Exercise requirements :: Every line below is to be copied exactly, with the pictures left out.

##### Available data

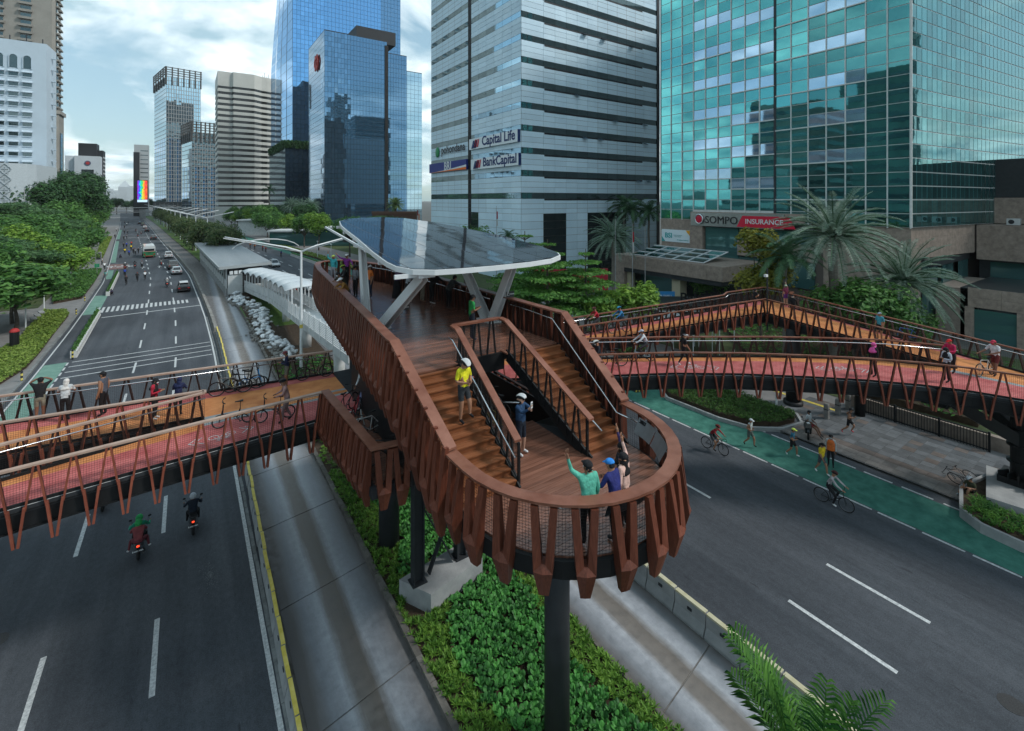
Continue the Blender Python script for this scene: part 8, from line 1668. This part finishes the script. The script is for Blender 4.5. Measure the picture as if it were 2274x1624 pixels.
# ---------------------------------------------------------------- bus station and white walkway in the median
stn = thing('bus_station', 'bus station with flat grey roof standing in the median', 'bus station', (6, 105, 0))
rq = [(3.9, 82.4), (11.1, 84.6), (9.1, 131.5), (1.5, 132.6)]; rm_ = mat('roof_sheet', (.24, .27, .29), .4, col2=(.30, .33, .35), scale=.6, stretch=(1, .1, 1), metal=.3)
for i in range(24):
    a, b = i / 24, (i + 1) / 24 - .002; L0 = Vector(rq[0]).lerp(Vector(rq[3]), a); R0 = Vector(rq[1]).lerp(Vector(rq[2]), a); L1 = Vector(rq[0]).lerp(Vector(rq[3]), b); R1 = Vector(rq[1]).lerp(Vector(rq[2]), b)
    MB().prism([tuple(L0), tuple(R0), tuple(R1), tuple(L1)], 4.5, [4.62, 4.72, 4.72, 4.62]).build('roof_sheet', rm_, stn)
MB().strip([(a, b, 4.42) for a, b in rq + rq[:1]], .16, .42).build('fascia', mat('fascia_grey', (.30, .33, .34), .4), stn)
inq = [(4.9, 84.0), (10.2, 85.5), (8.4, 131), (2.5, 131.5)]; MB().prism(inq, 0, 1.15).build('platform', M['conc'], stn); MB().prism([(lerp(a, 6.5, .08), b) for a, b in inq], 1.15, 4.4).build('interior', M['char'], stn)
for i in range(17):
    f = i / 16; p = Vector(inq[0]).lerp(Vector(inq[3]), f); MB().box((p.x - .08, p.y - .12, 1.1), (p.x + .12, p.y + .12, 4.4)).build('post', M['offwhite'], stn)
    if i < 16:
        q = Vector(inq[0]).lerp(Vector(inq[3]), f + 1 / 16); MB().beam((p.x + .03, p.y + .2, 1.75), (q.x + .03, q.y - .2, 1.75), .05, 1.1).build('lower_panel', M['offwhite'], stn)
        if i % 3: MB().beam((p.x + .02, p.y + .25, 3.2), (q.x + .02, q.y - .25, 3.2), .04, 1.3).build('pane', g_shop, stn)
MB().box((5.1, 83.2, .3), (7.0, 83.9, 3.2)).build('end_cabin', M['offwhite'], stn); MB().box((7.3, 83.6, .6), (9.9, 84.6, 1.4)).build('end_louvre', M['offwhite'], stn)
for k in range(3): MB().box((5.3 + .6 * k, 83.05, 3.3), (5.75 + .6 * k, 83.4, 3.8)).build('air_conditioner', M['white'], stn)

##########

Answer to the exercise ::
Continue the Blender Python script for this scene: part 8, from line 1668. This part finishes the script. The script is for Blender 4.5. Measure the picture as if it were 2274x1624 pixels.
# ---------------------------------------------------------------- bus station and white walkway in the median
stn = thing('bus_station', 'bus station with flat grey roof standing in the median', 'bus station', (6, 105, 0))
rq = [(3.9, 82.4), (11.1, 84.6), (9.1, 131.5), (1.5, 132.6)]; rm_ = mat('roof_sheet', (.24, .27, .29), .4, col2=(.30, .33, .35), scale=.6, stretch=(1, .1, 1), metal=.3)
for i in range(24):
    a, b = i / 24, (i + 1) / 24 - .002; L0 = Vector(rq[0]).lerp(Vector(rq[3]), a); R0 = Vector(rq[1]).lerp(Vector(rq[2]), a); L1 = Vector(rq[0]).lerp(Vector(rq[3]), b); R1 = Vector(rq[1]).lerp(Vector(rq[2]), b)
    MB().prism([tuple(L0), tuple(R0), tuple(R1), tuple(L1)], 4.5, [4.62, 4.72, 4.72, 4.62]).build('roof_sheet', rm_, stn)
MB().strip([(a, b, 4.42) for a, b in rq + rq[:1]], .16, .42).build('fascia', mat('fascia_grey', (.30, .33, .34), .4), stn)
inq = [(4.9, 84.0), (10.2, 85.5), (8.4, 131), (2.5, 131.5)]; MB().prism(inq, 0, 1.15).build('platform', M['conc'], stn); MB().prism([(lerp(a, 6.5, .08), b) for a, b in inq], 1.15, 4.4).build('interior', M['char'], stn)
for i in range(17):
    f = i / 16; p = Vector(inq[0]).lerp(Vector(inq[3]), f); MB().box((p.x - .08, p.y - .12, 1.1), (p.x + .12, p.y + .12, 4.4)).build('post', M['offwhite'], stn)
    if i < 16:
        q = Vector(inq[0]).lerp(Vector(inq[3]), f + 1 / 16); MB().beam((p.x + .03, p.y + .2, 1.75), (q.x + .03, q.y - .2, 1.75), .05, 1.1).build('lower_panel', M['offwhite'], stn)
        if i % 3: MB().beam((p.x + .02, p.y + .25, 3.2), (q.x + .02, q.y - .25, 3.2), .04, 1.3).build('pane', g_shop, stn)
MB().box((5.1, 83.2, .3), (7.0, 83.9, 3.2)).build('end_cabin', M['offwhite'], stn); MB().box((7.3, 83.6, .6), (9.9, 84.6, 1.4)).build('end_louvre', M['offwhite'], stn)
for k in range(3): MB().box((5.3 + .6 * k, 83.05, 3.3), (5.75 + .6 * k, 83.4, 3.8)).build('air_conditioner', M['white'], stn)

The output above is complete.